Unfortunately, there are very few “external” users of the Hectospec, so the software pipeline available for reducing Hectospec observations, called SPECROAD, was only geared to run on SAO computers. I spent a considerable amount of time last summer and this summer getting that software into a much more portable form, documenting how to use it, and removing bugs from the code.

All this work resulted in the creation of a new version of the Hectospec data pipeline I dubbed “External SPECROAD” or “E-SPECROAD” for short. There were several major problems with the original SPECROAD code that I addressed in E-SPECROAD:

  1. Nonportability: The SPECROAD scripts were only designed to run on a Solaris computer at the SAO, with files in specific hard-coded locations using a specific IRAF environment with all the IRAF parameters set before the scripts were run. This has been addressed by trying to assume almost nothing about a user’s IRAF environment from the start except that they have the proper packages installed.
  2. Lack of Documentation: The documentation for SPECROAD is frankly inadequate. It was an in-house tool for the SAO, so the publically-available documentation consists mostly of one webpage describing what the scripts do. I have now written up both an installation guide (because there are a lot of pre-requisite pieces of code to install) and a E-SPECROAD user’s guide.
  3. No Installation Instructions: There were several IRAF packages to install (available here). The shell scripts required not only the installation of several IRAF packages and the compilation of several C programs, they used korn shell (ksh) which I was unfamiliar with.
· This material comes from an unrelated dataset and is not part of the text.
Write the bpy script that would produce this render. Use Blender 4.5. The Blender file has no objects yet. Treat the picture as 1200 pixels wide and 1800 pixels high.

And, as I would also soon discover, the ksh installed on the Mac had serious bugs in its list handling. There is now a fairly compete installation guide laying out all the pre-requisites and addressing installations on both Macs and Linux boxes.
  4. Undocumented Bugs: The available SPECROAD scripts had major bugs whose workarounds were undocumented and only available when I would email someone at the SAO to inquire about them. In one case, you had to know to actually break out of the script with Control-C, then run some of the reduction in IRAF, and then restart the script! E-SPECROAD has been fairly extensively debugged. It’s not bug free, but the exterminator has made some serious passes at the code.
  5. Assumed Availability of Spectral Templates: The SPECROAD scripts typically relied on pre-set spectral line databases for different grating/central wavelength configurations instead of having the user exploit the IRAF identify command to build a database. E-SPECROAD is geared toward the user who is going to wavelength calibrate their observations by building the spectral line database for themselves.
  6. Assumed Use of Low Resolution Spectra: The SPECROAD scripts were mostly pre-configured for working with 270gpm gratings and required some tweaking for 600gpm. E-SPECROAD can work with either configuration without editing the code.
  7. Inconvienent Backups As Data Reduction Progresses: If one of the scripts executed by SPECROAD crashed, you had to dig around subdirectories to “backtrack” the changes before restarting the script. With disk space not an issue, I prefer monolithic backups of the entire data directory at certain key points in the data reduction pipeline. Since you may not like this form of backup (as they consume a lot of disk space), they are optional.

Today, I am posting E-SPECROAD online as a beta release along with installation instructions and a user’s guide. All the other external users of Hectospec I am aware of, all two of you, can enjoy or complain to me about this code. The ones I am unaware of are free to use the code as well.